Mistrz Włoch po jutrzejszym świętowaniu w Paryżu udaje się na zasłużony odpoczynek, nie myśląc o kolejnych startach.

W tym roku nie pojadę do Hiszpanii na Vueltę. Może spróbuję zdziałać coś na trasie mistrzostw świata, ale nie jestem pewien czy runda mi odpowiada. Po wygraniu Giro, Touru i Vuelty będę dalej koncentrował się na wyścigach trzytygodniowych, ale chciałbym ukoronować to tęczową koszulkę

– rozmarzył się 29-latek.

Co ciekawe aż 7 zawodników z czołowej dziesiątki zanotowało życiowe sukcesy na trasie “Wielkiej Pętli”. Szczególne powody do radości mają Francuzi. Po raz ostatni dwóch trójkolorowych na podium w Paryżu stało w 1984 roku, gdy na podium stanęli Laurent Fignon i Bernard Hinault. Dwóch (lub trzech) Francuzów na podium – sytuacja taka miała miejsce 24 razy w historii, głównie w latach przedwojennych.

Drugie miejsce zajął 37-letni Jean Christophe Peraud (Ag2r La Mondiale). Francuz jako jedyny w górach trzymał koło Vincenzo Nibalego, a dziś, na czasówce – mimo defektu poradził sobie z wyprzedzeniem młodszego kolegi – Thibaut Pinot.

To olbrzymia satysfakcja. Wycofanie się Froome’a i Contadora otworzyło przed nami szereg możliwości, a ja zacząłem marzyć o drugim miejscu. Jestem szczęśliwy, bo udało mi się to osiągnąć. Bardzo się cieszę, misja wykonana

– mówił ze łzami w oczach.

Nos na kwintę zwieszał wczoraj Thibaut Pinot (FDJ.fr). Francuz grał dziś o podium z Alejandro Valverde i Peraud, na papierze mając najsłabsze karty. Na trasie okazało się jednak, że młody Francuz poradzi sobie ze słabnącym Hiszpanem i wyścig ukończy na podium.

Mogę być bardzo zadowolony z etapu jazdy na czas. Wiedziałem, że mogę to zrobić. Ostatnio przyzwoicie wypadałem w czasówkach, czułem się świetnie, więc nie było powodu do obaw. Odczuwałem presję, ale to był rodzaj pozytywnej motywacji.
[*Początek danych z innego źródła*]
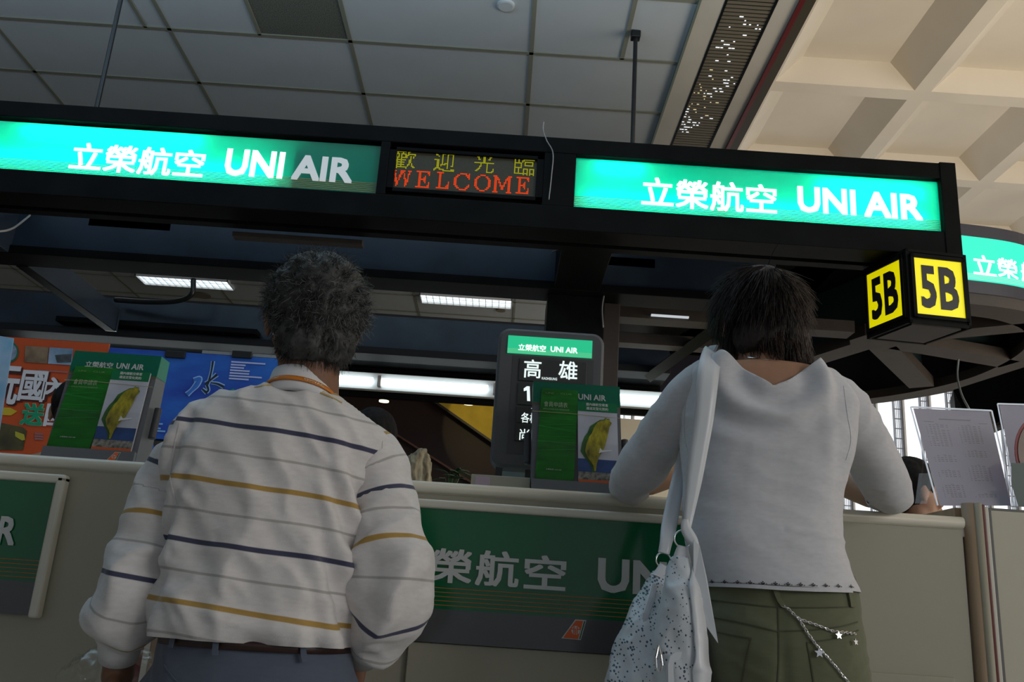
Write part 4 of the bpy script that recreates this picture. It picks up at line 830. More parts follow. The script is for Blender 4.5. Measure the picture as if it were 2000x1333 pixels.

Widzowie byli wspaniali

– mówił najlepszy młodzieżowiec 101. edycji wyścigu, który z drugiego spadł na trzecie miejsce.

Wszystko sprowadzało się do rywalizacji z Valverde. Mam tylko 24 lata, Alejandro jest starszy ode mnie. Po trzech tygodniach ciężkiego wyścigu, młodość może stać się atutem. Co do Peraud zdawałem sobie sprawę z klasy przeciwnika. Mogę odczuwać satysfakcję, ponieważ przegrałem z nim nieznacznie. Możemy się teraz cieszyć, że dwóch Francuzów stanie na podium. Trudno mi jeszcze uwierzyć w końcowe podium Tour de France. Zwycięstwo nie wchodziło w grę. Nibali ma 8 minut przewagi, różnica jest ogromna! Jest nad czym pracować

– oceniał podopieczny Marca Madiot.

Alejandro Valverde siódme podejście do podium “Wielkiej Pętli” zaliczy siódmym niepowodzeniem. Hiszpan na mecie czasówki w Perigueux robił dobrą minę do złej gry.
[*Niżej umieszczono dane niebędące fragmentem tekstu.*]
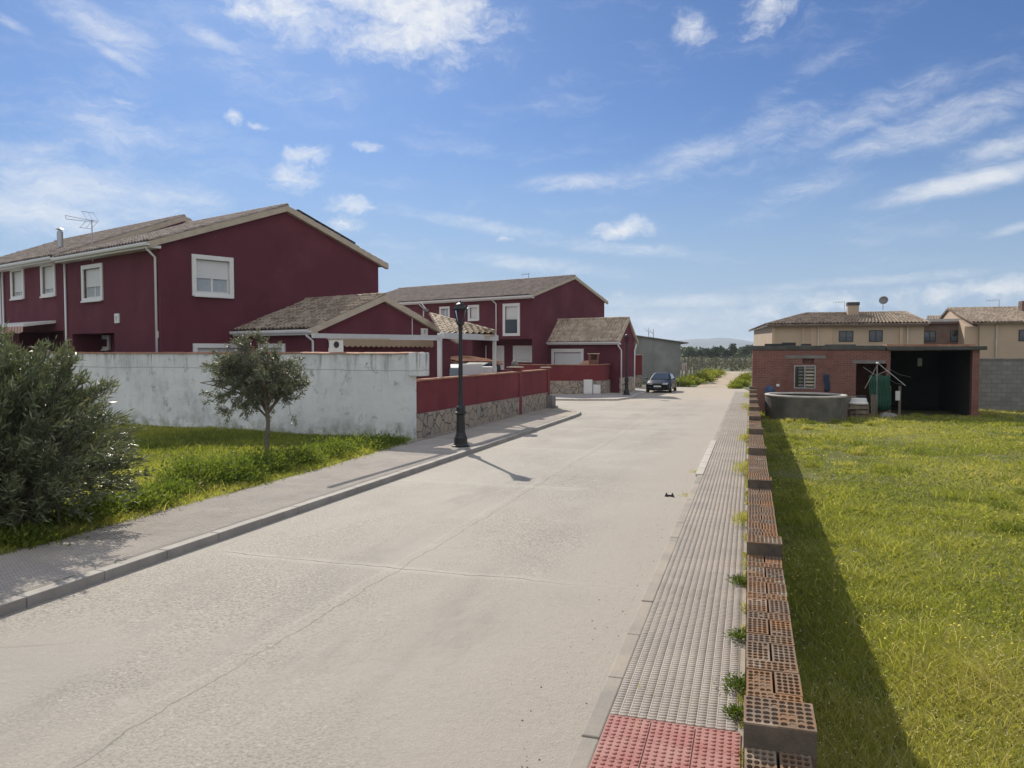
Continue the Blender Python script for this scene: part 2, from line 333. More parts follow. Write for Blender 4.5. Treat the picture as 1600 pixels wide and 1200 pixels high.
def m_road():
    t = NT('brushed_concrete_road'); n = t.noise(.35, 6, .6); col = t.mix(t.ramp(n, .3, .7), (.40, .368, .32), (.345, .318, .28))
    col = t.mix(t.ramp(t.noise(.12, 4, .5, t.mp((2.2, .6, 1))), .45, .7, 0, .55), col, (.42, .37, .31))
    rg = t.ramp(t.noise(.33, 5, .6, t.mp((1.3, .7, 1))), .38, .62, .12, 1); col = t.mix(t.math('MULTIPLY', rg, t.ramp(t.noise(34, 5, .8), .45, .62, 0, .85)), col, (.17, .15, .125)); col = t.mix(t.math('MULTIPLY', rg, t.ramp(t.noise(22, 3, .7), .58, .68, 0, .7)), col, (.58, .53, .46))
    col = t.mix(t.ramp(t.noise(2.3, 7, .7), .58, .72, 0, .35), col, (.24, .22, .19))
    s = t.n('ShaderNodeSeparateXYZ'); wv = t.n('ShaderNodeVectorMath', operation='ADD'); t.l(t.tc.outputs['Object'], wv.inputs[0])
    q = t.n('ShaderNodeVectorMath', operation='SCALE'); t.l(t.noise(1.6, 4, .6, None, 1), q.inputs[0]); q.inputs['Scale'].default_value = .22; t.l(q.outputs[0], wv.inputs[1]); t.l(wv.outputs[0], s.inputs[0])
    x, y = s.outputs[0], s.outputs[1]
    fr = t.math('ABSOLUTE', t.math('SUBTRACT', t.math('FRACT', t.math('DIVIDE', t.math('ADD', y, .7), 6.2)), .5))
    jt = t.ramp(fr, .0030, .0007); jb = t.ramp(fr, .03, .004); jl = t.ramp(t.math('ABSOLUTE', t.math('ADD', x, 3.95)), .014, .004)
    gate = t.ramp(t.noise(.5, 3), .34, .46); col = t.mix(t.math('MULTIPLY', jb, t.math('MULTIPLY', gate, .45)), col, (.50, .455, .39)); col = t.mix(t.math('MULTIPLY', t.ramp(t.math('ABSOLUTE', t.math('ADD', x, 4.1)), .035, .005), t.math('MULTIPLY', gate, .22)), col, (.50, .465, .41)); col = t.mix(t.ramp(t.noise(.55, 6, .65, t.mp((1.6, .45, 1))), .53, .7, 0, .6), col, (.265, .242, .215)); col = t.mix(t.ramp(t.noise(1.5, 6, .7), .6, .72, 0, .5), col, (.46, .425, .375)); tr = t.math('ABSOLUTE', t.math('SUBTRACT', t.math('ABSOLUTE', t.math('ADD', x, 3.6)), .85)); col = t.mix(t.math('MULTIPLY', t.ramp(tr, .45, .05), t.ramp(t.noise(.8, 5, .6, t.mp((2, .25, 1))), .4, .7, 0, .28)), col, (.24, .225, .205))
    col = t.mix(t.math('MULTIPLY', t.math('MAXIMUM', jt, t.math('MULTIPLY', jl, .6)), t.math('MULTIPLY', gate, .9)), col, (.12, .135, .115))
    v = t.n('ShaderNodeTexVoronoi', feature='DISTANCE_TO_EDGE'); v.inputs['Scale'].default_value = .3; t.l(wv.outputs[0], v.inputs['Vector'])
    col = t.mix(t.math('MULTIPLY', t.ramp(v.outputs[0], .007, .002), t.ramp(t.noise(.35, 3), .55, .68, 0, .35)), col, (.17, .155, .135))
    # drifted sand along the right kerb
    e = t.math('ADD', x, t.math('MULTIPLY', t.math('SUBTRACT', t.noise(.9, 5), .5), 1.5))
    col = t.mix(t.math('MULTIPLY', t.ramp(e, -2.6, -1.5), .8), col, t.mix(t.noise(14, 5), (.42, .375, .32), (.345, .31, .265)))
    e2 = t.math('ADD', y, t.math('MULTIPLY', t.noise(.3, 4), 10)); col = t.mix(t.ramp(e2, 40, 62, 0, .7), col, (.43, .36, .28))
    t.col(col); t.bump(t.math('ADD', t.noise(55, 4, .75), t.noise(9, 4)), .7, .016); return t.set(.8, 0, .35)
M_ROAD = m_road()
def m_pave():
    t = NT('ribbed_paving'); n = t.noise(.9, 5); col = t.mix(t.ramp(n, .3, .7), (.40, .365, .335), (.34, .315, .295)); 
    v = t.n('ShaderNodeTexBrick'); v.offset = 0; v.inputs['Scale'].default_value = 1; v.inputs['Brick Width'].default_value = .335; v.inputs['Row Height'].default_value = .32; v.inputs['Mortar Size'].default_value = .004
    v.inputs['Color1'].default_value = (.9, .88, .86, 1); v.inputs['Color2'].default_value = (1.1, 1.05, 1.0, 1); v.inputs['Mortar'].default_value = (.6, .6, .6, 1); t.l(t.tc.outputs['Object'], v.inputs['Vector'])
    col = t.mix(.8, col, v.outputs[0], 'MULTIPLY'); col = t.mix(t.ramp(t.noise(1.6, 6, .7), .5, .68, 0, .75), col, (.44, .375, .30)); col = t.mix(t.ramp(t.noise(.8, 6, .7), .52, .7, 0, .6), col, (.21, .195, .185)); t.col(col); t.bump(t.noise(80, 4), .2, .01); return t.set(.8)
M_PAVE = m_pave()
M_BED = simple('dark_groove', (.26, .235, .205), .3, 2.0, .9)  # bed between the paving ribs, a darker tone than the ribs
M_GROUT = simple('sandy_grout', (.42, .37, .30), .35, 2.0, .9)
M_REDPAVE = simple('red_tactile_tile', (.36, .135, .12), .3, 5, .75, c2=(.42, .22, .19))
M_KERB = simple('kerb_concrete', (.37, .345, .31), .35, 2.5, .8, 0, .3, c2=(.27, .25, .225))
M_KERBD = simple('stained_kerb', (.27, .25, .225), .45, 1.3, .85, 0, .4, c2=(.40, .345, .28))
M_KERBW = simple('pale_kerb_block', (.56, .52, .46), .25, 3, .8, 0, .3)
M_EARTH = simple('dry_earth', (.30, .235, .165), .35, .6, .95, 0, .5)
M_TRACK = simple('dirt_track', (.46, .37, .275), .25, .4, .95, 0, .4)
M_SOIL = simple('weedy_soil', (.12, .125, .035), .45, .8, .95, 0, .6, c2=(.15, .135, .055))
M_FARF = simple('far_meadow', (.08, .10, .04), .4, .03, .95, 0, 0, c2=(.12, .12, .06))
M_HILL = simple('scrub_hills', (.10, .13, .15), .3, .001, .95, 0, 0)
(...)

Mniej więcej wiedziałem co się dzieje na trasie, byłem informowany o międzyczasach rywali. Dochodziło do mnie, że podium odjeżdża. Starałem się ze wszystkich sił, ale ciało mówiło “nie”. Przez ostatni tydzień mocno dały mi się we znaki warunki pogodowe. Deszcz i zimno ściągnęły formę w dół. Nie mam jednak czego żałować, ponieważ zrobiłem tyle na ile było mnie stać. Żal mi tylko moich kibiców, ponieważ nie zobaczą mnie na podium. Też wolałbym tam stanąć, niemniej jestem szczęśliwy. Czwarte miejsce w Tour de France to dobry wynik. Pętla jest ważna, ale są przecież inne wyścigi. W Vuelta a Espana również pojadę z własnymi ambicjami

– mówił lider zespołu Movistar, dla którego 4. miejsce we francuskim Grand Tourze jest najlepszym wynikiem w karierze.